> On Aug 9, 2016, at 1:28 PM, Kevin Ballard via swift-evolution 
> <swift-evolution@swift.org> wrote:
> 
> The Rust language used to use a green thread model like Go (actually it 
> exposed a configurable threading interface so you could choose green threads 
> or OS threads). It also used segmented stacks like Go did. Over time, Rust 
> ended up dropping the segmented stacks because it significantly complicated 
> FFI without providing much, if any, benefit (and IIRC Go followed suite and 
> dropped segmented stacks somewhere around version 1.5), and then a little 
> while later Rust dropped green threads entirely. If you can find them, there 
> are lots of discussions of the pros and cons that were documented during this 
> process (on mailing lists, in IRC, possibly on Discourse, there's probably at 
> least one post about it in the Rust subreddit, etc). But ultimately, it was 
> determined that keeping this ability significantly complicated the Rust 
> runtime and it provided almost no benefit. The OS is already really good at 
> scheduling threads, and there's no memory savings without segmented stacks 
> (though the OS will map virtual pages for the stack and only allocate the 
> backing physical pages as the memory is touched, so even if you have a 2MB 
> stack, a new thread will only actually allocate something like 8kb).
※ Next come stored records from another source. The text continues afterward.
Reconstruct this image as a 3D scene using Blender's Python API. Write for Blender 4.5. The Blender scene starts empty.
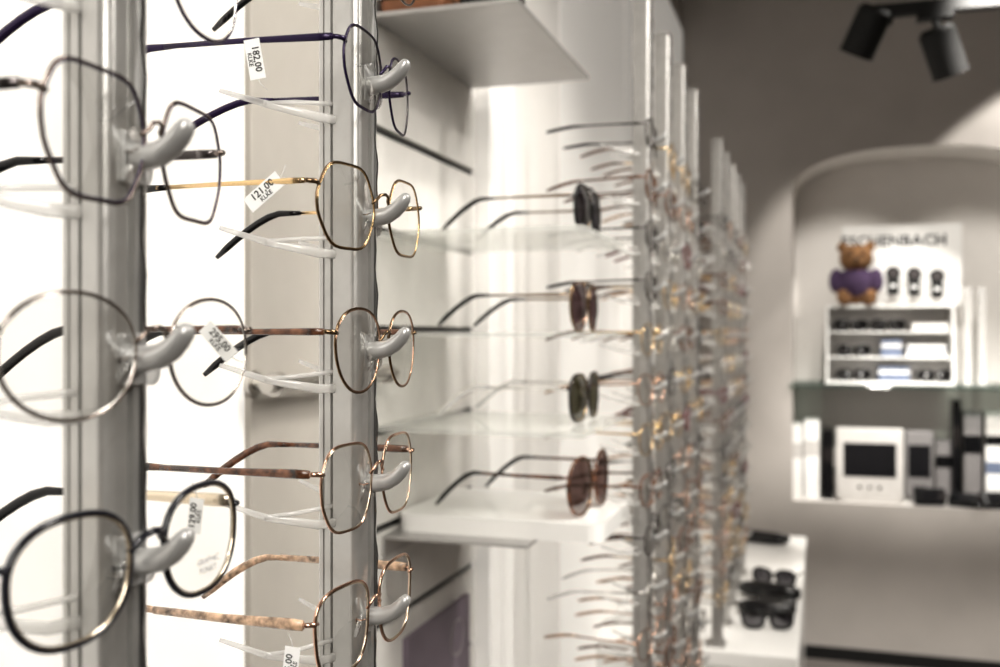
import bpy, bmesh, math, random
from mathutils import Vector, Matrix
random.seed(7)
H=1.35
A=math.atan(0.32); S=math.sin(A); C=math.cos(A)
scene=bpy.context.scene
col=scene.collection
scene.view_settings.view_transform='Standard'
try: scene.view_settings.look='Medium High Contrast'
except Exception as e: print('look',e)

def atY(px,py,Y):
    x=(px-500)/1000; t=Y/(x*S+C)
    return t*(x*C-S), H-(py-333)/1000*t
def atX(px,py,X):
    x=(px-500)/1000; t=X/(x*C-S)
    return t*(x*S+C), H-(py-333)/1000*t

# ---------------- materials ----------------
def mat(name,color,rough=.5,metal=0.0,var=.06,scale=30,bump=0,emit=0,emitcol=None,trans=0,alpha=None,coat=0):
    m=bpy.data.materials.new(name); m.use_nodes=True
    nt=m.node_tree; b=nt.nodes['Principled BSDF']
    b.inputs['Roughness'].default_value=rough; b.inputs['Metallic'].default_value=metal
    tc=nt.nodes.new('ShaderNodeTexCoord'); n=nt.nodes.new('ShaderNodeTexNoise')
    n.inputs['Scale'].default_value=scale; n.inputs['Detail'].default_value=3
    nt.links.new(tc.outputs['Object'],n.inputs['Vector'])
    r=nt.nodes.new('ShaderNodeValToRGB')
    c0=[max(0,c*(1-var)) for c in color]; c1=[min(1,c*(1+var)) for c in color]
    r.color_ramp.elements[0].color=(*c0,1); r.color_ramp.elements[1].color=(*c1,1)
    r.color_ramp.elements[0].position=.3; r.color_ramp.elements[1].position=.7
    nt.links.new(n.outputs['Fac'],r.inputs['Fac']); nt.links.new(r.outputs['Color'],b.inputs['Base Color'])
    if bump:
        bp=nt.nodes.new('ShaderNodeBump'); bp.inputs['Strength'].default_value=bump; bp.inputs['Distance'].default_value=.002
        nt.links.new(n.outputs['Fac'],bp.inputs['Height']); nt.links.new(bp.outputs['Normal'],b.inputs['Normal'])
    if emit:
        b.inputs['Emission Color'].default_value=(*(emitcol or color),1); b.inputs['Emission Strength'].default_value=emit
    if trans: b.inputs['Transmission Weight'].default_value=trans
    if coat: b.inputs['Coat Weight'].default_value=coat
    if alpha is not None: b.inputs['Alpha'].default_value=alpha
    return m
def glassmat(name,tint=(1,1,1),gloss=.08,rough=.02,gcol=(1,1,1),diff=0,diffcol=(1,1,1),fr=.35):
    m=bpy.data.materials.new(name); m.use_nodes=True; nt=m.node_tree
    for n in list(nt.nodes): nt.nodes.remove(n)
    o=nt.nodes.new('ShaderNodeOutputMaterial'); t=nt.nodes.new('ShaderNodeBsdfTransparent'); g=nt.nodes.new('ShaderNodeBsdfGlossy')
    t.inputs[0].default_value=(*tint,1); g.inputs['Color'].default_value=(*gcol,1); g.inputs['Roughness'].default_value=rough
    lw=nt.nodes.new('ShaderNodeLayerWeight'); lw.inputs['Blend'].default_value=.25
    mt=nt.nodes.new('ShaderNodeMath'); mt.operation='MULTIPLY_ADD'; mt.inputs[1].default_value=fr; mt.inputs[2].default_value=gloss
    nt.links.new(lw.outputs['Fresnel'],mt.inputs[0])
    mx=nt.nodes.new('ShaderNodeMixShader'); nt.links.new(mt.outputs[0],mx.inputs[0]); nt.links.new(t.outputs[0],mx.inputs[1]); nt.links.new(g.outputs[0],mx.inputs[2])
    last=mx
    if diff:
        d=nt.nodes.new('ShaderNodeBsdfDiffuse'); d.inputs[0].default_value=(*diffcol,1)
        m2=nt.nodes.new('ShaderNodeMixShader'); m2.inputs[0].default_value=diff
        nt.links.new(mx.outputs[0],m2.inputs[1]); nt.links.new(d.outputs[0],m2.inputs[2]); last=m2
    nt.links.new(last.outputs[0],o.inputs[0]); return m

M=dict(
 wall=mat('plaster_taupe',(.47,.44,.415),.9,var=.04,scale=6,bump=.1),
 niche=mat('plaster_white',(.78,.75,.72),.9,var=.03,scale=6),
 ceil=mat('ceiling_paint',(.4,.37,.34),.9,var=.03),
 floor=mat('floor_stone',(.16,.145,.135),.4,var=.15,scale=4),
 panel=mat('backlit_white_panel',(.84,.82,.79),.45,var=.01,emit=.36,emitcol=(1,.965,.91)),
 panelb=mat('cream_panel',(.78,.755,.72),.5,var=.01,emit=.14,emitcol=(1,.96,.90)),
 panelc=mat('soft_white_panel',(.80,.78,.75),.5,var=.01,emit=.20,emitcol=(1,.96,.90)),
 pilaster=mat('pilaster_beige',(.54,.51,.465),.6,var=.02),
 slat=mat('slatwall_offwhite',(.74,.72,.69),.5,var=.03),
 groove=mat('groove_dark',(.06,.06,.06),.4,.5),
 white=mat('white_laminate',(.90,.89,.87),.30,var=.01,coat=.3),
 shelfmetal=mat('satin_shelf_metal',(.46,.45,.44),.38,.6,var=.03),
 alu=mat('brushed_aluminium',(.56,.555,.54),.32,.72,var=.05,scale=80),
 alud=mat('satin_aluminium',(.50,.49,.475),.30,.80,var=.05,scale=80),
 strip=mat('dark_steel_strip',(.22,.22,.22),.25,.9),
 grip=mat('satin_grey_metal',(.52,.52,.515),.32,.45,var=.02,coat=.1),
 black=mat('black_plastic',(.006,.006,.007),.20,var=.2),
 blackm=mat('black_matte_metal',(.006,.006,.006),.65,0,var=.2),
 gold=mat('gold_metal',(.80,.58,.32),.16,1),
 champ=mat('champagne_metal',(.78,.68,.54),.18,1),
 rose=mat('rose_gold_metal',(.66,.43,.32),.18,1),
 dgold=mat('dark_gold_metal',(.26,.18,.11),.20,1),
 silver=mat('silver_metal',(.84,.82,.79),.14,1),
 pale=mat('thin_bronze_metal',(.30,.25,.22),.2,1),
 gun=mat('gunmetal',(.10,.09,.09),.22,.9),
 navy=mat('navy_black_enamel',(.010,.011,.018),.2,var=.2,coat=.5),
 purple=mat('violet_metal',(.030,.018,.060),.25,.4),
 tort=mat('tortoiseshell',(.12,.05,.025),.22,0,var=.95,scale=180,coat=.5),
 beige=mat('peach_acetate',(.50,.34,.23),.25,0,var=.75,scale=220,coat=.5),
 red=mat('burgundy_acetate',(.14,.02,.03),.25,0,var=.2),
 paper=mat('tag_paper',(.93,.93,.92),.6,var=.01,emit=.05),  # faint glow put into the paper to brighten it
 board=mat('white_board',(.80,.79,.77),.6,var=.01),
 ink=mat('black_ink',(.01,.01,.01),.6),
 greyink=mat('grey_ink',(.03,.03,.035),.6),
 faint=mat('faint_lens_print',(.20,.20,.20),.6),
 brown=mat('brown_leather',(.22,.09,.04),.5,var=.2,bump=.3),
 plush=mat('plush_tan',(.19,.10,.045),.95,var=.5,scale=60,bump=1),
 knit=mat('purple_knit',(.065,.04,.085),.95,var=.3,scale=80,bump=1),
 blue=mat('blue_grey_card',(.14,.17,.25),.6),
 screen=mat('dark_screen',(.012,.012,.014),.10,coat=1),
 device=mat('light_grey_plastic',(.56,.54,.52),.4),
 midgrey=mat('mid_grey_plastic',(.20,.19,.19),.4),
 violetcard=mat('violet_grey_card',(.22,.18,.22),.5),
 tube=mat('steel_tube',(.52,.50,.47),.28,.9),
)
M['lens']=glassmat('clear_lens',(.965,.965,.955),.05,.012,fr=.20)
M['pad']=glassmat('clear_silicone',(.86,.86,.86),.28,.03,fr=.5)
M['acryl']=glassmat('frosted_acrylic',(.97,.97,.97),.10,.10,diff=.42,diffcol=(.95,.94,.92))
M['shelfglass']=glassmat('shelf_glass',(.96,.97,.96),.08,.03,diff=.18,diffcol=(.98,.98,.95),fr=.5)
M['glassedge']=glassmat('glass_shelf_green',(.66,.73,.70),.14,.03,diff=.12,diffcol=(.22,.28,.26))
M['sunblack']=glassmat('sun_lens_black',(.05,.045,.055),.09,.02,fr=.12)
M['sunviolet']=glassmat('sun_lens_violet',(.10,.06,.065),.10,.02,diff=.15,diffcol=(.045,.022,.028),fr=.12)
M['sungreen']=glassmat('sun_lens_green',(.085,.08,.05),.14,.02,diff=.2,diffcol=(.035,.034,.018),fr=.15)
M['sunbrown']=glassmat('sun_lens_brown',(.16,.10,.09),.10,.02,diff=.12,diffcol=(.04,.02,.016),fr=.12)

# ---------------- mesh builder ----------------
class MB:
    def __init__(s): s.v=[]; s.f=[]; s.m=[]; s.mats=[]; s.smooth=[]
    def mi(s,m):
        if m not in s.mats: s.mats.append(m)
        return s.mats.index(m)
    def add(s,v,f,m,smooth=False,mx=None):
        o=len(s.v); k=s.mi(m)
        for p in v:
            p=Vector(p); s.v.append(mx@p if mx else p)
        for q in f: s.f.append([o+i for i in q]); s.m.append(k); s.smooth.append(smooth)
    def box(s,a,b,m,mx=None,bev=0):
        x0,y0,z0=a; x1,y1,z1=b
        if bev:
            bm=bmesh.new(); bmesh.ops.create_cube(bm,size=1)
            bmesh.ops.scale(bm,vec=(x1-x0,y1-y0,z1-z0),verts=bm.verts)
            bmesh.ops.translate(bm,vec=((x0+x1)/2,(y0+y1)/2,(z0+z1)/2),verts=bm.verts)
            bmesh.ops.bevel(bm,geom=bm.edges[:],offset=bev,segments=3,profile=.5,affect='EDGES')
            bm.verts.index_update()
            s.add([v.co.copy() for v in bm.verts],[[v.index for v in f.verts] for f in bm.faces],m,False,mx); bm.free(); return
        v=[(x0,y0,z0),(x1,y0,z0),(x1,y1,z0),(x0,y1,z0),(x0,y0,z1),(x1,y0,z1),(x1,y1,z1),(x0,y1,z1)]
        s.add(v,[[0,3,2,1],[4,5,6,7],[0,1,5,4],[1,2,6,5],[2,3,7,6],[3,0,4,7]],m,False,mx)
    def prism(s,poly,axis,a,b,m,mx=None,smooth=False):
        def P(p,t):
            return {'x':(t,p[0],p[1]),'y':(p[0],t,p[1]),'z':(p[0],p[1],t)}[axis]
        n=len(poly); v=[P(p,a) for p in poly]+[P(p,b) for p in poly]
        s.add(v,[[i,(i+1)%n,n+(i+1)%n,n+i] for i in range(n)],m,smooth,mx)
        s.add(v,[list(range(n))[::-1],list(range(n,2*n))],m,False,mx)
    def sweep(s,pts,rad,m,n=8,closed=False,ref=(1,0,0),mx=None,rb=None):
        pts=[Vector(p) for p in pts]; N=len(pts); ref=Vector(ref)
        rn=rad if isinstance(rad,(list,tuple)) else [rad]*N
        rb=rn if rb is None else (rb if isinstance(rb,(list,tuple)) else [rb]*N)
        v=[]
        for i,p in enumerate(pts):
            if closed: t=pts[(i+1)%N]-pts[i-1]
            else: t=pts[min(i+1,N-1)]-pts[max(i-1,0)]
            t.normalize(); nn=ref-ref.dot(t)*t
            if nn.length<1e-4: nn=Vector((0,0,1))-t.z*t
            nn.normalize(); bb=t.cross(nn)
            for k in range(n):
                a=2*math.pi*k/n; v.append(p+nn*rn[i]*math.cos(a)+bb*rb[i]*math.sin(a))
        f=[]
        for i in range(N if closed else N-1):
            j=(i+1)%N
            for k in range(n): f.append([i*n+k,i*n+(k+1)%n,j*n+(k+1)%n,j*n+k])
        if not closed: f.append(list(range(n))[::-1]); f.append([(N-1)*n+k for k in range(n)])
        s.add(v,f,m,True,mx)
    def ell(s,c,r,m,mx=None,u=14,w=9):
        bm=bmesh.new(); bmesh.ops.create_uvsphere(bm,u_segments=u,v_segments=w,radius=1)
        bm.verts.index_update()
        s.add([Vector((q.co.x*r[0]+c[0],q.co.y*r[1]+c[1],q.co.z*r[2]+c[2])) for q in bm.verts],[[v.index for v in f.verts] for f in bm.faces],m,True,mx); bm.free()
    def cyl(s,p,q,r,m,n=20,r2=None,mx=None):
        p=Vector(p); q=Vector(q); t=(q-p).normalized(); ref=Vector((0,0,1)) if abs(t.z)<.9 else Vector((1,0,0))
        a=(ref-ref.dot(t)*t).normalized(); b=t.cross(a); r2=r if r2 is None else r2; v=[]
        for c,rr in ((p,r),(q,r2)):
            for k in range(n):
                g=2*math.pi*k/n; v.append(c+a*rr*math.cos(g)+b*rr*math.sin(g))
        s.add(v,[[k,(k+1)%n,n+(k+1)%n,n+k] for k in range(n)],m,True,mx)
        s.add(v,[list(range(n))[::-1],list(range(n,2*n))],m,False,mx)
    def text(s,body,size,m,mx,off=0,sp=1):
        cu=bpy.data.curves.new('t','FONT'); cu.body=body; cu.size=size; cu.align_x='CENTER'; cu.align_y='CENTER'; cu.resolution_u=2; cu.offset=off; cu.space_character=sp
        o=bpy.data.objects.new('t',cu); col.objects.link(o); bpy.context.view_layer.update()
        me=o.evaluated_get(bpy.context.evaluated_depsgraph_get()).to_mesh()
        s.add([v.co.copy() for v in me.vertices],[list(p.vertices) for p in me.polygons],m,False,mx)
        bpy.data.objects.remove(o); bpy.data.curves.remove(cu)
    def mesh(s,name):
        me=bpy.data.meshes.new(name); me.from_pydata([tuple(v) for v in s.v],[],s.f)
        for m in s.mats: me.materials.append(M[m])
        me.polygons.foreach_set('material_index',s.m); me.polygons.foreach_set('use_smooth',s.smooth); me.update()
        return me
    def obj(s,name,loc=(0,0,0),parent=None,**kw):
        o=bpy.data.objects.new(name,s.mesh(name)); o.location=loc; col.objects.link(o)
        if parent: o.parent=parent
        for k,v in kw.items(): o[k]=v
        return o
def empty(name,loc=(0,0,0),**kw):
    o=bpy.data.objects.new(name,None); o.empty_display_size=.02; o.location=loc; col.objects.link(o)
    for k,v in kw.items(): o[k]=v
    return o
def centred(mb):
    xs=[v.x for v in mb.v]; ys=[v.y for v in mb.v]; zs=[v.z for v in mb.v]
    c=Vector(((min(xs)+max(xs))/2,(min(ys)+max(ys))/2,min(zs)))
    mb.v=[v-c for v in mb.v]; return c
def thing(mb,name,label,cat,**kw):
    c=centred(mb); return mb.obj(name,c,None,label=label,category=cat,**kw)
def clone(root,**kw):
    def rec(o,par):
        c=o.copy(); col.objects.link(c)
        if par: c.parent=par
        for ch in list(o.children): rec(ch,c)
        return c
    r=rec(root,None)
    for k,v in kw.items(): r[k]=v
    return r

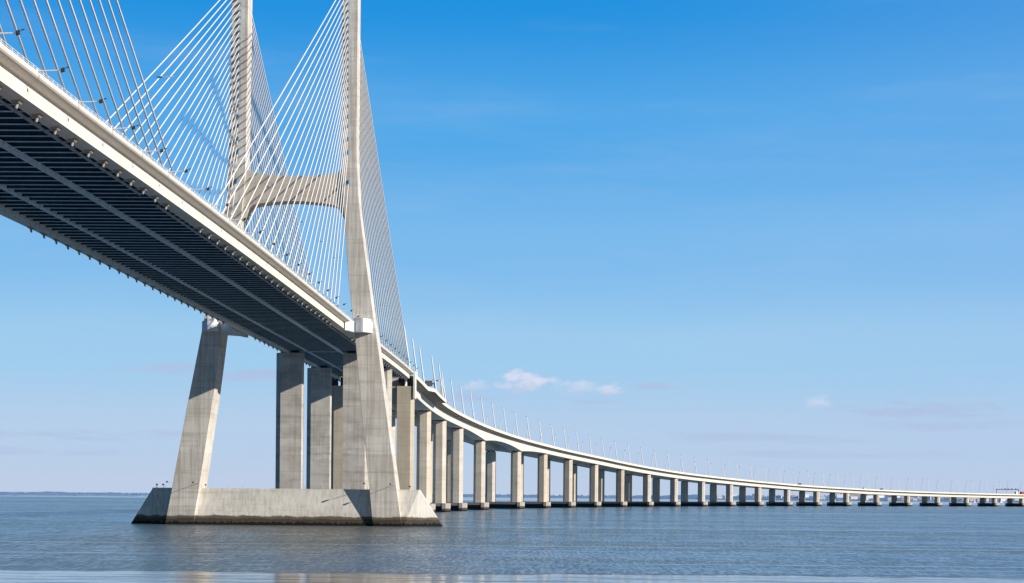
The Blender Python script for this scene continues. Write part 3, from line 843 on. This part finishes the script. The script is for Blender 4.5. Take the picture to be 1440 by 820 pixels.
# ------------------------------------------------------------------ WORLD
W = bpy.data.worlds.new('World'); scene.world = W; W.use_nodes = True
nt = NT(W.node_tree)
bg = W.node_tree.nodes['Background']
SUN = Vector((1.0, -.37, .44)).normalized()
el = math.asin(SUN.z); az = math.atan2(SUN.x, SUN.y)
sky = nt.node('ShaderNodeTexSky', sky_type='NISHITA'); sky.sun_disc = False; sky.sun_elevation = el; sky.sun_rotation = az
gen = nt.node('ShaderNodeTexCoord').outputs['Generated']
sep = nt.node('ShaderNodeSeparateXYZ'); nt.l.new(gen, sep.inputs[0])
ramp = nt.node('ShaderNodeValToRGB'); cr = ramp.color_ramp; cr.interpolation = 'EASE'
keys = [(0.0, (.53, .635, .82)), (.03, (.47, .63, .845)), (.075, (.345, .61, .875)), (.13, (.20, .50, .865)), (.19, (.085, .40, .83)), (.262, (.006, .285, .76)), (.45, (.006, .16, .45)), (.7, (.006, .10, .30)), (1., (.006, .08, .24))]
while len(cr.elements) < len(keys): cr.elements.new(.5)
for e, (p_, c_) in zip(cr.elements, keys): e.position = p_; e.color = (*c_, 1)
nt.l.new(nt.math('MAXIMUM', sep.outputs[2], 0.), ramp.inputs[0])
skyc = nt.mix(1., sky.outputs[0], (.10, .10, .10), 'MULTIPLY')
c = nt.mix(.05, ramp.outputs[0], skyc)
# a few small cumulus puffs and thin grey streaks low over the horizon
azi = nt.math('ARCTAN2', sep.outputs[0], sep.outputs[1])
cmb = nt.node('ShaderNodeCombineXYZ'); nt.l.new(azi, cmb.inputs[0]); nt.l.new(sep.outputs[2], cmb.inputs[1])
cv = cmb.outputs[0]
n1 = nt.noise(nt.mapping(cv, (75, 150, 1)), 1.0, 7, .62)
n2 = nt.noise(nt.mapping(cv, (28, 190, 1)), 1.0, 5, .6)
# sky dimmed outside the view to cut the fill light on shaded faces
dim = nt.rng(sep.outputs[1], .55, .90, .37, 1.)
cx = nt.node('ShaderNodeCombineXYZ'); [nt.l.new(dim, cx.inputs[i]) for i in range(3)]
c = nt.mix(1., c, cx.outputs[0], 'MULTIPLY')
lift = nt.math('MULTIPLY', nt.rng(nt.math('ARCTAN2', sep.outputs[0], sep.outputs[1]), -.02, .34), .15)
c = nt.mix(lift, c, (.40, .53, .84))
haze = nt.noise(nt.mapping(gen, (5, 5, 38)), 1.0, 5, .6)
c = nt.mix(nt.math('MULTIPLY', nt.rng(haze, .45, .75), .10), c, (.55, .66, .86))
def pxdir(px, py):
    u = (px - 720); v = py - (410 + VSHIFT)
    cu, su = math.cos(ROLL), math.sin(ROLL)
    x = u * cu + v * su; y = -u * su + v * cu
    l = math.sqrt(x * x + y * y + FPX * FPX)
    return math.atan2(x, FPX) - YAW, -y / l
def puff(px, py, wx, wy, amp, nz, lo=.0, hi=1.25):
    a0, e0 = pxdir(px, py)
    da = nt.math('DIVIDE', nt.math('SUBTRACT', azi, a0), wx / FPX)
    de = nt.math('DIVIDE', nt.math('SUBTRACT', sep.outputs[2], e0), wy / FPX)
    lo_ = nt.math('MULTIPLY', nt.math('MINIMUM', de, 0.), 1.3)
    r2 = nt.math('ADD', nt.math('ADD', nt.math('MULTIPLY', da, da), nt.math('MULTIPLY', de, de)), nt.math('MULTIPLY', lo_, lo_))
    v = nt.math('ADD', nt.math('SUBTRACT', 1., r2), nt.math('MULTIPLY', nt.math('SUBTRACT', nz, .5), 4.6))
    # flat base: fade quickly below
    return nt.math('MULTIPLY', nt.rng(v, lo, hi), amp), de
for px, py, wx, wy, amp in ((738, 541, 46, 22, .85), (664, 543, 26, 15, .6), (812, 545, 26, 15, .5), (862, 551, 22, 12, .7), (1149, 569, 26, 13, .6), (800, 549, 95, 16, .15)):
    f, de = puff(px, py, wx, wy, amp, n1)
    cc = nt.mix(nt.rng(de, -.7, .5), (.50, .575, .79), (.74, .755, .88))
    c = nt.mix(f, c, cc)
for px, py, wx, wy, amp in ((350, 528, 62, 18, .75), (140, 614, 190, 12, .55), (60, 637, 120, 9, .5), (925, 545, 34, 9, .7), (1290, 580, 130, 16, .75), (1330, 600, 150, 11, .5), (640, 560, 80, 10, .5), (1050, 617, 190, 12, .55), (230, 520, 70, 14, .5), (1180, 640, 200, 9, .4), (840, 566, 40, 7, .5)):
    f, de = puff(px, py, wx, wy, amp, n2)
    c = nt.mix(f, c, (.44, .53, .76))
nt.l.new(c, bg.inputs['Color']); bg.inputs['Strength'].default_value = 1.0

sl = bpy.data.lights.new('sun', 'SUN'); sl.energy = 5.0; sl.angle = R(.55); sl.color = (1., .93, .82)
so = bpy.data.objects.new('sun', sl); COL.objects.link(so); so.rotation_euler = (-SUN).to_track_quat('-Z', 'Y').to_euler()

# ------------------------------------------------------------------ CAMERA
cd = bpy.data.cameras.new('camera'); co = bpy.data.objects.new('camera', cd); COL.objects.link(co)
cd.sensor_fit = 'HORIZONTAL'; cd.sensor_width = 36.; cd.lens = 36. * FPX / 1440.
cd.shift_y = VSHIFT / 1440.; cd.clip_start = .5; cd.clip_end = 60000.
F = Vector((-math.sin(YAW), math.cos(YAW), 0)); R0 = Vector((math.cos(YAW), math.sin(YAW), 0)); U0 = Vector((0, 0, 1))
Rr = R0 * math.cos(ROLL) + U0 * math.sin(ROLL); Up = U0 * math.cos(ROLL) - R0 * math.sin(ROLL); B = -F
co.matrix_world = Matrix(((Rr.x, Up.x, B.x, CAM_X), (Rr.y, Up.y, B.y, CAM_Y), (Rr.z, Up.z, B.z, CAM_H), (0, 0, 0, 1)))
scene.camera = co
scene.view_settings.view_transform = 'Standard'; scene.view_settings.look = 'None'
scene.view_settings.exposure = 0; scene.view_settings.gamma = 1
scene.cycles.max_bounces = 6; scene.cycles.caustics_reflective = True; scene.cycles.caustics_refractive = False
And 
> there are some pretty big downsides to green threads, such as the fact that 
> it significantly complicates the runtime since all I/O everywhere has to be 
> nonblocking and it has to be transparent to the code, and FFI ends up as a 
> major problem (even without segmented stacks), because you have no idea if an 
> FFI call will block. Green threading libraries end up having to allocate 
> extra OS threads just to continue servicing the green threads when the 
> existing threads are potentially blocked in FFI.
> 
> So ultimately, green threads really only make sense when you control the 
> entire ecosystem, so you can ensure the whole stack is compatible with green 
> threads and won't ever issue blocking calls, and even there there's not much 
> benefit and there's a lot of complexity involved.

In addition to FFI, there's also no way for memory-mapped IO to be non-blocking 
(a page fault can only be handled by the kernel, after all).